Yeah, watch the other guys celebrate. Fun, huh? (SF Gate / The Chronicle) |
Only Bochy can explain why he chose to make a switch. Whatever his reasoning, he was proven to be dead wrong. Come on, Boch! You knew the bullpen stunk. You had a guy on the hill who'd thrown 133 pitches earlier this year, and he was dealing! He starts the ninth. Anything else is managerial malpractice.
Until the pen got involved the night had been glorious. A fast start seemed essential, and the Giants delivered one. Denard Span led led off the home first with a double and scored on back-to-back fly balls. Buster Posey logged the RBI and three batters into the game the Giants were up 1-0.

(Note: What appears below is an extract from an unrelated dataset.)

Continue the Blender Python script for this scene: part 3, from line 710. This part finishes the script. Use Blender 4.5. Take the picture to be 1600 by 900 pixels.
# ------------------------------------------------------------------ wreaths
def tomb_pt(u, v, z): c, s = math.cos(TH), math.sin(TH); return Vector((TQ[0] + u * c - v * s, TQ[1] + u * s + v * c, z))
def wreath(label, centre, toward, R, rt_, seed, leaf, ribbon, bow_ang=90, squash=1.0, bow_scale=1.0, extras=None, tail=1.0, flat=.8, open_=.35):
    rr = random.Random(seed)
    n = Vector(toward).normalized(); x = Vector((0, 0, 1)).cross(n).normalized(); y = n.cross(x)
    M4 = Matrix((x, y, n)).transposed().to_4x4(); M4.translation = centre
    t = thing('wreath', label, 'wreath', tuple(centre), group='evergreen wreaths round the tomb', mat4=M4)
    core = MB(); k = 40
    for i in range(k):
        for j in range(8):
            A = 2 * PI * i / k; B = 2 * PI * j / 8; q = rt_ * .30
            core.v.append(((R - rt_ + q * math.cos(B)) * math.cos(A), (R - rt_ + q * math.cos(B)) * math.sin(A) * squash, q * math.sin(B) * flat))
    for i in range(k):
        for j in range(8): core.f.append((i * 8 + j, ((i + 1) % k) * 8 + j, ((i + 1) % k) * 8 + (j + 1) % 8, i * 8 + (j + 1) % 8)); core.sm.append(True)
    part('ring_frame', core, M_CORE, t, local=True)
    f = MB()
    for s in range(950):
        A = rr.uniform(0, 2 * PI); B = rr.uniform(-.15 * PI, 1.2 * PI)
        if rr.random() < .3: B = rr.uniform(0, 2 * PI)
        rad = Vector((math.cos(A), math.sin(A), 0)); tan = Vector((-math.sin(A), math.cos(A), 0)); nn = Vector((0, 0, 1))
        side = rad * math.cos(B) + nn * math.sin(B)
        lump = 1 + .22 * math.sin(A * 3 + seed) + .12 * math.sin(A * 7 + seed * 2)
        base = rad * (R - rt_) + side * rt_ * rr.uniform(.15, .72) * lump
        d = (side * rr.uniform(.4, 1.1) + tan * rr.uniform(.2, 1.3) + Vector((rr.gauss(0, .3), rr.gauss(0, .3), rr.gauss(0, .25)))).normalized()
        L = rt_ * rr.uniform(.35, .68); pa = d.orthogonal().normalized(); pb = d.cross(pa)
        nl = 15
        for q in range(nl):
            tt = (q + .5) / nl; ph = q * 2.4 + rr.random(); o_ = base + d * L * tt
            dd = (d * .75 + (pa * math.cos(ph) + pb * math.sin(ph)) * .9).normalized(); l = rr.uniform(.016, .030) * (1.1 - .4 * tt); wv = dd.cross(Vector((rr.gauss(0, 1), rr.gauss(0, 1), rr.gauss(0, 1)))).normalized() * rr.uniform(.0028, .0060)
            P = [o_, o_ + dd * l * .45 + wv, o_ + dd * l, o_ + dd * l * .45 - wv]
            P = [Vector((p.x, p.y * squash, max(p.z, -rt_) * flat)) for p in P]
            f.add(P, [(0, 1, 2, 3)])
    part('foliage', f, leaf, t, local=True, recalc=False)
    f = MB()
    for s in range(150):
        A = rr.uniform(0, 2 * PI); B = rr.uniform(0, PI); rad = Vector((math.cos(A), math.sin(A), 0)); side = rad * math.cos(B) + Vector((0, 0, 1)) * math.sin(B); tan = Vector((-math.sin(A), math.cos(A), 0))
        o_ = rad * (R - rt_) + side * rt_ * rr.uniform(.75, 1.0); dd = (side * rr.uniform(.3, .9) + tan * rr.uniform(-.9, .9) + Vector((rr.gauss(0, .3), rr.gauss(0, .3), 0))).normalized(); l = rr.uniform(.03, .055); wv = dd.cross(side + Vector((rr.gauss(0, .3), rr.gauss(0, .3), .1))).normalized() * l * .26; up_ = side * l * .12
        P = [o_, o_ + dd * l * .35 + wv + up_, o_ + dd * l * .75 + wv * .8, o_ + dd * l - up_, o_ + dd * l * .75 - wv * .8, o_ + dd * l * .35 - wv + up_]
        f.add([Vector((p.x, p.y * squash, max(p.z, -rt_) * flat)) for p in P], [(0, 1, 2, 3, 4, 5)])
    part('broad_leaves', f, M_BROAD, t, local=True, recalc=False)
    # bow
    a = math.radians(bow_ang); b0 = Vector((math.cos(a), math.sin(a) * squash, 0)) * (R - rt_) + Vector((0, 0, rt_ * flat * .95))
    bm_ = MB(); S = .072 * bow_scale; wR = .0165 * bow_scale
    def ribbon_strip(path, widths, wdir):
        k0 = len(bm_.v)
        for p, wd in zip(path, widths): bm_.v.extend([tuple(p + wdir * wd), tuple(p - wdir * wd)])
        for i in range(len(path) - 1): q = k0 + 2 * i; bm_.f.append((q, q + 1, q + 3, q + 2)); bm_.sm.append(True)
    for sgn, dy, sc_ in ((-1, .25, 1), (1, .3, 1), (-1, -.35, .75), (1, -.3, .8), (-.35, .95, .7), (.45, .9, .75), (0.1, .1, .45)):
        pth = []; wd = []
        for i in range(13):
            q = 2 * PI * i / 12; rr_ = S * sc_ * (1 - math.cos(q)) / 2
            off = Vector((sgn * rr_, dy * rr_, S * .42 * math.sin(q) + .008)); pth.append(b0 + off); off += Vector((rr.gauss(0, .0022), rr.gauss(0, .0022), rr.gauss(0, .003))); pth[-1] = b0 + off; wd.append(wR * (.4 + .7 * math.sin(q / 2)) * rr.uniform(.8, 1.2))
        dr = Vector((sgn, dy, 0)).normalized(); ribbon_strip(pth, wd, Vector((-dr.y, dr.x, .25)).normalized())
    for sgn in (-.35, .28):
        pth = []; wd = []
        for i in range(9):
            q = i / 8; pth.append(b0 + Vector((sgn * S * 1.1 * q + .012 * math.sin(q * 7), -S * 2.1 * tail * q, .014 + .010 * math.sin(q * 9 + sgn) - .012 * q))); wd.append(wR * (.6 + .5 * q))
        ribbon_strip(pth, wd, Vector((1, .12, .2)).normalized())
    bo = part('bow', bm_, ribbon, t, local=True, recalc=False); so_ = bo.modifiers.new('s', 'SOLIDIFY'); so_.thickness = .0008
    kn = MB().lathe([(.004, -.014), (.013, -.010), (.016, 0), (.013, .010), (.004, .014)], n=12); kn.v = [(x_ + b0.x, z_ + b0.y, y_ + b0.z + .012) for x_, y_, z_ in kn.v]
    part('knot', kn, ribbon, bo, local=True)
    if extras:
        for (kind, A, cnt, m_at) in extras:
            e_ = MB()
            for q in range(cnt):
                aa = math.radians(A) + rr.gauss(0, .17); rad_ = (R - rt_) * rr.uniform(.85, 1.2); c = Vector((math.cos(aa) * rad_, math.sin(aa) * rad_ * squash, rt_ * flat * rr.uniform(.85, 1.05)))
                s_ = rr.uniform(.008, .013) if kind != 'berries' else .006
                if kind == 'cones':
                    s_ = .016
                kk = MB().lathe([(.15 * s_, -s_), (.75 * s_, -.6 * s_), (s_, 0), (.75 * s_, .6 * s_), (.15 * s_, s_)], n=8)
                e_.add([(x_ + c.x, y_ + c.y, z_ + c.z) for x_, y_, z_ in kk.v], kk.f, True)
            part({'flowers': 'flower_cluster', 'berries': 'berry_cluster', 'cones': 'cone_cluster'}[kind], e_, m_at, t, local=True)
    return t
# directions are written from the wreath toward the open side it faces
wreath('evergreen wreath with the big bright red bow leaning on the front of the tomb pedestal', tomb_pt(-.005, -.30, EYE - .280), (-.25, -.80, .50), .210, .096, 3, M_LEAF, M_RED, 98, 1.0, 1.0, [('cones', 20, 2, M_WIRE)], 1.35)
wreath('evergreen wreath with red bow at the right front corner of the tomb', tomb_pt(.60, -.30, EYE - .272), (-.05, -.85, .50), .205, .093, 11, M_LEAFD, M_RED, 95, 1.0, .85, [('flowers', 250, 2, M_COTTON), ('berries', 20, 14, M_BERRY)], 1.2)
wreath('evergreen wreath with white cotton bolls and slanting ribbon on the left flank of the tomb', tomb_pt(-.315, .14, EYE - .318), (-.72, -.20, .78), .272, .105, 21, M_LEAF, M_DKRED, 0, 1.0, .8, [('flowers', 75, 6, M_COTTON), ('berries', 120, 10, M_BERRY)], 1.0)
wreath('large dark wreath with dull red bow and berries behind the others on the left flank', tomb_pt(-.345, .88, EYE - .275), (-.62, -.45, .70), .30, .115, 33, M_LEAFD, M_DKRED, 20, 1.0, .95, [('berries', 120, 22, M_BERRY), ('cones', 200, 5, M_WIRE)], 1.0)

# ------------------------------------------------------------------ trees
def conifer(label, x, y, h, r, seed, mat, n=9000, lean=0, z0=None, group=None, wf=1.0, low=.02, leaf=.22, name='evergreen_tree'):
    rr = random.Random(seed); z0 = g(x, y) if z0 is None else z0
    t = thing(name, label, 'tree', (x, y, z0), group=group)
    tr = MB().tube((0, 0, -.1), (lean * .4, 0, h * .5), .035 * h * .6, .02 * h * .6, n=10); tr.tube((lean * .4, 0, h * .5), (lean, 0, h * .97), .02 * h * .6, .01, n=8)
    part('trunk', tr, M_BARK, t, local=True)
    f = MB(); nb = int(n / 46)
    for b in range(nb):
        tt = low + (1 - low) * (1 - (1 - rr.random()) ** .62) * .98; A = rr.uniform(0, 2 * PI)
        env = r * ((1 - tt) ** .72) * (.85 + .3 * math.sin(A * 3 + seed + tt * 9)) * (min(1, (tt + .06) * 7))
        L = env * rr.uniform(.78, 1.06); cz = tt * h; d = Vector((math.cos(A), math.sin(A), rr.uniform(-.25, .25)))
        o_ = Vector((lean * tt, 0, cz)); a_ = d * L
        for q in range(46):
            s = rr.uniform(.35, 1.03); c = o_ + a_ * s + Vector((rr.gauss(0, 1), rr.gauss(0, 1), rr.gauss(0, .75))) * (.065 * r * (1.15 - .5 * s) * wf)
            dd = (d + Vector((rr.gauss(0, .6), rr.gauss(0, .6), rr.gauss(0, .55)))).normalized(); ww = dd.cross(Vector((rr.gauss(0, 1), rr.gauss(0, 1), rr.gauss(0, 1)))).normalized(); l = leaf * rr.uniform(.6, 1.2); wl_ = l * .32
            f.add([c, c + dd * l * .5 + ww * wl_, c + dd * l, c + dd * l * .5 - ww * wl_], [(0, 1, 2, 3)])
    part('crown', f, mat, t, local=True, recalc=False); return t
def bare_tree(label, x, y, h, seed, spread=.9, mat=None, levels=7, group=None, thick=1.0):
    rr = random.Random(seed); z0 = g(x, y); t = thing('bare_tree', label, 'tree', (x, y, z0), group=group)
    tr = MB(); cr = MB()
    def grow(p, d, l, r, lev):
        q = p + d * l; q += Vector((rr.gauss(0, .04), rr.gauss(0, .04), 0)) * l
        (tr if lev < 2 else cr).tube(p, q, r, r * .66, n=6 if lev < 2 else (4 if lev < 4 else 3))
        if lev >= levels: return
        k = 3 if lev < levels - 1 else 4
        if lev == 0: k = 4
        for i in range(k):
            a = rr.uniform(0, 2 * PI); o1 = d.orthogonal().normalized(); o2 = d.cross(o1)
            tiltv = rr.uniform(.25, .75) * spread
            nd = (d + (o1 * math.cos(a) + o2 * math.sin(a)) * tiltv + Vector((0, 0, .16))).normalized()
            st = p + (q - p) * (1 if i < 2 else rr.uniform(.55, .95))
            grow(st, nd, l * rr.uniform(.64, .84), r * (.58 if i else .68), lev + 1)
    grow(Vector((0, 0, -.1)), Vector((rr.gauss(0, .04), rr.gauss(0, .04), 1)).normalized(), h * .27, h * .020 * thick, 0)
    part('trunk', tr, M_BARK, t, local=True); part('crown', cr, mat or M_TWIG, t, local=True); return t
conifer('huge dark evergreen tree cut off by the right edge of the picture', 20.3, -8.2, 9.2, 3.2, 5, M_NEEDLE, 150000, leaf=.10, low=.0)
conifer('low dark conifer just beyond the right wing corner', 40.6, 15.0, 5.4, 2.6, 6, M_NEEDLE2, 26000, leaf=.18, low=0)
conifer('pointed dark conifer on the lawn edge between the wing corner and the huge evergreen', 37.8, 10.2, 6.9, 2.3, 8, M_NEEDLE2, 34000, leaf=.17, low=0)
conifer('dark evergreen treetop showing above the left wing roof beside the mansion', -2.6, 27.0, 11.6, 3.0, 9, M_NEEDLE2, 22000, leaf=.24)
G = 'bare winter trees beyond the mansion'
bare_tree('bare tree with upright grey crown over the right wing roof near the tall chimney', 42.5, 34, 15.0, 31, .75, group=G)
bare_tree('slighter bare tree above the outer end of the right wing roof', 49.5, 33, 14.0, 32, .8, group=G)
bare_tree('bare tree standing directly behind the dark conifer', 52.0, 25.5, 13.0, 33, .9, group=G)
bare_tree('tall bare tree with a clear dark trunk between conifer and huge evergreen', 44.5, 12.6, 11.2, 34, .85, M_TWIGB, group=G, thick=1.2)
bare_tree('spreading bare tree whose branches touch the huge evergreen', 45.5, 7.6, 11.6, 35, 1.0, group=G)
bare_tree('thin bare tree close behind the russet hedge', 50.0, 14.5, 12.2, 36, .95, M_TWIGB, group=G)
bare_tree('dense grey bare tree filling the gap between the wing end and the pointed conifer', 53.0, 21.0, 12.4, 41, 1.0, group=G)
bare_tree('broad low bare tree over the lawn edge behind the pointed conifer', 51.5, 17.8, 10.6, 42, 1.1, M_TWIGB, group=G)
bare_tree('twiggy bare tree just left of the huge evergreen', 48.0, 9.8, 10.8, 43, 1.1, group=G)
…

Chicago got that run back in the third on a homer by veteran catcher David Ross but the Giants jumped back on top with two in the fourth and another deuce in the fifth. It should have been enough, even after the Cubs got one in the top half of the fifth on Brandon Crawford's throwing error. Unfortunately those eight glorious innings just set the stage for a horrific ninth.
Moore departed in a move that echoed Dusty Baker pulling Russ Ortiz with a 5-0 lead and just seven outs standing between the Giants and the 2002 title. Baker may never be forgiven, and neither should those responsible for this debacle.
The first four Cubs hitters reached, each against different hurlers. Ben Zobrist's double off Sergio Romo made it 5-3 and put the tying runs in scoring position. The carnage continued against Will Smith as Willson Contreras singled to tie the game. Four pitchers, four baserunners, three hits, tie game. Sickening.
A double play could have provided relief but the 1-6-3 destined to take place on Jason Heyward's poor sacrifice attempt went awry when Crawford made his second throwing error of the night. One out, runner at second. Enter Hunter Strickland. Javier Baez, a thorn in the Giants side all series, completed the collapse with an RBI single up the middle.
Up 6-5 the Cubs turned to closer Aroldis Chapman, a trade deadline collectible the Giants fan base desperately coveted. The Giants had racked him a night earlier, and those occasions are rare. Chapman mowed the Giants down in order. Season, dismal season, over.
The Giants asked Derek Law, Javier Lopez, Romo, Smith and Strickland to get three outs. They responded with four runs on four hits, throwing 24 pitches. Game, set, match. Far from providing relief, the elephant in the room crushed the life right out of every Giants fan who hadn't already retreated into a Jose Quervo-fueled haze. By comparison, the Cubs got five relief innings out of five men, allowing two runs on four hits.
That was the difference between Game Five and watching the rest of the season on TV -- provided you can bear to watch.
San Francisco wasted not only Moore's stellar outing but an 11-hit attack (the Cubs had just six hits, just to twist the knife). Conor Gillaspie had a four-hit night while Panik and Span added two. They should have been heroes, not footnotes.
And so it was that the Giants finished what will certainly be remembered as one of the greatest collapses in Major League history. A team that held the best record in the sport at the All-Star Break fell off a cliff and never regained it's footing as it tumbled toward oblivion. They scratched and clawed their way into the postseason but in the end simply didn't have the goods. We could have told management that. Every caller, blogger and message board dweller warned of impending doom but the front office knew better.
We see how that worked out.
With distance this will become just one more season where the Giants came up short. Old timers like this scribe grew up on them. But this regime was supposed to be different. These were winners, solid guys who didn't beat themselves. Isn't that "The Giants Way"? This season began with great hope, but it was all a mirage. In the end all they did was rip our hearts out.
It's baseball, nothing but sport. We will recover; but that's not gonna happen anytime soon. The 2002 and 2003 seasons still haunt every fiber of our being. We still see Candy Maldonado sliding to catch nothing in 1987. The images are seared into our brain, and so is the hurt.
The 2016 is dead. Some of our soul left with it. Shame on you, Giants. Shame on you.